Judge Fernando Andreu is looking into whether crimes against humanity were committed when the troops took control of Camp Ashraf in Diyala province.

He said he had summoned Diyala's police chief to Madrid to answer questions.

Under Spain's universal justice doctrine, grave crimes committed in other countries can be prosecuted.

Judge Andreu said that the Geneva Convention applied to the case, as it addresses the protection of civilians in wartime.

Another factor was that Iraq was not investigating the incident properly, he added.

Diyala's police chief, Gen Abdul Hussein al-Shemmari, is accused of directing the attack at Camp Ashraf, where more than 3,000 members of the banned opposition group, the People's Mujahideen of Iran (PMOI), had been confined by the US military since the invasion in 2003.
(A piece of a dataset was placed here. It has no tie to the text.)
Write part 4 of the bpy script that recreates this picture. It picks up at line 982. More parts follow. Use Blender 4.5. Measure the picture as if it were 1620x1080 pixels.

The complaint filed by Spanish human rights lawyers on behalf of relatives of the victims alleges that police and soldiers shot and beat unarmed residents of the camp so they could clear a space to build a police station there.

The US military was not notified of the operation.

Gen Shemmari has denied any involvement. Iraqi officials have blamed the exiles for the violence, saying they threw stones and petrol bombs.

The PMOI, also known as Mojahedin-e Khalq, is considered a terrorist group by the US and Iran.

It set up Camp Ashraf in Iraq in the 1980s and was welcomed by then-President Saddam Hussein, who was fighting a war against Iran.

The PMOI's military wing fought alongside Iraqi soldiers.